Forces mobilized against the United States; America’s Cold War would mirror Athens’s Peloponnesian War. Many nations sided with the USSR, and later China, in a manifold communist threat against the United States.  Communist converts were afraid of being poached by America’s predatory foreign policy; the CIA coup of democracy in Iran, GI’s fought the rightful rule of Vietnam, and paratroopers invaded Grenada.  This only empowered America’s enemies.

American capitalism and USSR’s communism fought long and hard, sapping global capital. China besieged the United States in Korea, freedom fighters in Afghanistan killed millions of Russians, and the Middle East burned as Israel, Egypt, and Syria warred.  Ideological conflicts continue to this day in various modern forms.  By 2011 America had overextended herself.  Tens of thousands of troops were stationed in Afghanistan and Iraq, NATO jets controlled the airspace of Libya, and drone strikes assassinated opposition figures in Yemen.

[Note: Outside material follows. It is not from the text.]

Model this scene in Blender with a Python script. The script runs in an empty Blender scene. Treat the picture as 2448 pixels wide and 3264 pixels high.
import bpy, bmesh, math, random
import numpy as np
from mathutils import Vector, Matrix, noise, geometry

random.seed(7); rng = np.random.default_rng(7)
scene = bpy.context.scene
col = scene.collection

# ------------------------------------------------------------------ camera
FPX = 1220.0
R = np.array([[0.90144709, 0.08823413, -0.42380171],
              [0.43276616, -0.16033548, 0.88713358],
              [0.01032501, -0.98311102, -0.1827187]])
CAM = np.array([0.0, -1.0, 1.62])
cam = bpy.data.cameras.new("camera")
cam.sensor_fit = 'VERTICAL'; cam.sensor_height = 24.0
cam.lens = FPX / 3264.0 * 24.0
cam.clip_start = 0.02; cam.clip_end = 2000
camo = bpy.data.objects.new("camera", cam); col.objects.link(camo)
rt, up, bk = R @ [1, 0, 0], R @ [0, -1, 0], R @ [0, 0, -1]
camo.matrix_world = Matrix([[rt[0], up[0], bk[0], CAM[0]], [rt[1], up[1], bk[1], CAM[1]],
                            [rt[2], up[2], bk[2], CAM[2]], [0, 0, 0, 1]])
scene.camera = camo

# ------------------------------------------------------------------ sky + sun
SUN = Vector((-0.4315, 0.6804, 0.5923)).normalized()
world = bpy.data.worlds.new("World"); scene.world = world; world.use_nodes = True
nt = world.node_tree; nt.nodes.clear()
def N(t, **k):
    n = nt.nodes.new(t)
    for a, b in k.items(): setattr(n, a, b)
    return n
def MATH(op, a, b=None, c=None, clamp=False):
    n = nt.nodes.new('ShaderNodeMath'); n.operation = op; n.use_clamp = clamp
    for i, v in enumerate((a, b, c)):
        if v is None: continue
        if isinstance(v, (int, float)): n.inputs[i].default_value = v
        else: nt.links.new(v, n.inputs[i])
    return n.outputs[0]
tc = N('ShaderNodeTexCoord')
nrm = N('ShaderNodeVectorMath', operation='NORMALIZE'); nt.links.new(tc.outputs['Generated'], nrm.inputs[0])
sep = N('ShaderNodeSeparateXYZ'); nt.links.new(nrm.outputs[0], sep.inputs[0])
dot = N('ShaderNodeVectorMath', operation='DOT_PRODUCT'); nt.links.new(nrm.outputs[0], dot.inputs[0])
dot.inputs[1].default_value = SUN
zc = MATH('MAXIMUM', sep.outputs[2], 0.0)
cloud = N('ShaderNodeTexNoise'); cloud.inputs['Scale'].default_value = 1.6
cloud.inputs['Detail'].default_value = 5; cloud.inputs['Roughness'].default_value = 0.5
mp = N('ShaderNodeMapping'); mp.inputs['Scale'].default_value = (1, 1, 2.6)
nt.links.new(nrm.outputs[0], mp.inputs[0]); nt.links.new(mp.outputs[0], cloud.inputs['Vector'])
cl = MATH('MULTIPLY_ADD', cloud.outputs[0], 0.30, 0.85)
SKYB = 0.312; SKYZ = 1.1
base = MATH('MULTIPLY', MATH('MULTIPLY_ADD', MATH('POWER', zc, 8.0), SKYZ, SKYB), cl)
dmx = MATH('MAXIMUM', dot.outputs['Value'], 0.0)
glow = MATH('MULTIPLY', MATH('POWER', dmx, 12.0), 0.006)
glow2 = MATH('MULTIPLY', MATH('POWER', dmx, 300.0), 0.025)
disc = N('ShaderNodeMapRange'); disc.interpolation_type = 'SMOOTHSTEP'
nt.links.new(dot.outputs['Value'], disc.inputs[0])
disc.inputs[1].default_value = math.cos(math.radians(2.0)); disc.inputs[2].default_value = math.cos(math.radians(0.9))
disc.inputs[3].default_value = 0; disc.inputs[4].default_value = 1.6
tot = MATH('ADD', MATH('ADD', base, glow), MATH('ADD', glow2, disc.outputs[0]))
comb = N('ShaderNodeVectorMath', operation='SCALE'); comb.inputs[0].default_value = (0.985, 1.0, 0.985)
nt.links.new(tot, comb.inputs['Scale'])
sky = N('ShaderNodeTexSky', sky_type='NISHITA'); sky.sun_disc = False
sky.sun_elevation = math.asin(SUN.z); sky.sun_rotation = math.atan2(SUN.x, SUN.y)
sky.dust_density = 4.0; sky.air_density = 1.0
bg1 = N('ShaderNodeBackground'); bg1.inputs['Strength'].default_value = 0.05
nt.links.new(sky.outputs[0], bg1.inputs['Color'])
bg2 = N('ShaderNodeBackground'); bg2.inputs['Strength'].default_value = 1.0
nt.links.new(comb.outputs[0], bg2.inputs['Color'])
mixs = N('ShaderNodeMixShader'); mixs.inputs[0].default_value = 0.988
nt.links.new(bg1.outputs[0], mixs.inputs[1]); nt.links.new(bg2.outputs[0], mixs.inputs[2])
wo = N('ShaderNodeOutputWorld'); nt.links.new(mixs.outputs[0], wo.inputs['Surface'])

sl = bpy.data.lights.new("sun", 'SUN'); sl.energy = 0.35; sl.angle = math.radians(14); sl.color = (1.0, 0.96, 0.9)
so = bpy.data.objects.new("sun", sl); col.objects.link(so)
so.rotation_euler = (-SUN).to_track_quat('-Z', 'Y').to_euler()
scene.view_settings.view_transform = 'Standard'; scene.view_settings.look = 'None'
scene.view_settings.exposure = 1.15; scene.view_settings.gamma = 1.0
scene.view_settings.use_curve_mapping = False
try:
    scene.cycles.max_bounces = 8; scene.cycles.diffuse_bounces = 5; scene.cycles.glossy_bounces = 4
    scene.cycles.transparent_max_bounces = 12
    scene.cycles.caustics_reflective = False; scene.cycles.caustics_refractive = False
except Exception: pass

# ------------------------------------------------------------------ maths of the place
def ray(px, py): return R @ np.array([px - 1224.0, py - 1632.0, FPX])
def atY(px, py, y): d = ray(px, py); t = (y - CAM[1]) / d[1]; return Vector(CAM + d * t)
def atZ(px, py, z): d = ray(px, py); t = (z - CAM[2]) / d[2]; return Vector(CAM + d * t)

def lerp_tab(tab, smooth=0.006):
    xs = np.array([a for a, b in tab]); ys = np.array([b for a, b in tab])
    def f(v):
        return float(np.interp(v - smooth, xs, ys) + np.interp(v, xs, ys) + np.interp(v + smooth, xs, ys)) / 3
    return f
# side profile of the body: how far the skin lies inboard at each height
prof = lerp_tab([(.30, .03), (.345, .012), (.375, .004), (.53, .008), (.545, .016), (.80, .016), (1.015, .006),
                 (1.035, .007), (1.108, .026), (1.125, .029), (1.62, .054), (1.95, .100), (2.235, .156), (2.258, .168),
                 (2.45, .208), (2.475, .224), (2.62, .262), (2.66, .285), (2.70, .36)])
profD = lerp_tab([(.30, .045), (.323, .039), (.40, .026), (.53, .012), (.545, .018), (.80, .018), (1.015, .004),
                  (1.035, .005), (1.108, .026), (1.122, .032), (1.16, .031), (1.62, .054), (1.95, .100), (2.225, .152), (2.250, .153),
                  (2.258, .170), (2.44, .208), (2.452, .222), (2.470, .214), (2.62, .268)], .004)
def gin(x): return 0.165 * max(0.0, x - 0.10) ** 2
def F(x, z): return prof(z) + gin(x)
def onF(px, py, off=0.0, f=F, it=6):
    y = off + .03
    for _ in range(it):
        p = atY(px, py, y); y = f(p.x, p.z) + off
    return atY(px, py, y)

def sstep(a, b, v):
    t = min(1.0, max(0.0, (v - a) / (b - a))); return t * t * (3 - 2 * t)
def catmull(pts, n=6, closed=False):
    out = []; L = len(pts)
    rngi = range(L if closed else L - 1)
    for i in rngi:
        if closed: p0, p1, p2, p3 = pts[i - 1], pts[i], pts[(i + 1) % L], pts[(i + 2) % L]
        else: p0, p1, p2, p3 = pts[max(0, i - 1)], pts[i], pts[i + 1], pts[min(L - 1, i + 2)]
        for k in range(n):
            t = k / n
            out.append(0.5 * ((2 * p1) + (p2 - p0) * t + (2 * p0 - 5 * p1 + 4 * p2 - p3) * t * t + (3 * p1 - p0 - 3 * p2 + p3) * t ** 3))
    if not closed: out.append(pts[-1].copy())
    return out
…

Here the American model caught up to the Athenian timeline.  The next chronological event was a major defeat of the American Empire at the hand of the Chinese.  Despite having the best universities, arguably the most innovative populace, and the most capital the American economy was overtaken by the oppressive, environmentally destructive, and antagonistic Chinese economy. The Americans would be surpassed by 2020; China was declared the Sparta of the modern age.  As early as 2011 the Chinese were flexing their strength, the flow of resources, such as rare metals, was halted to the United States.  It would not be long until other essential elements of the globalized economy simply went missing.  America’s empire unraveled, just as its star-crossed ancestor Athens did before it.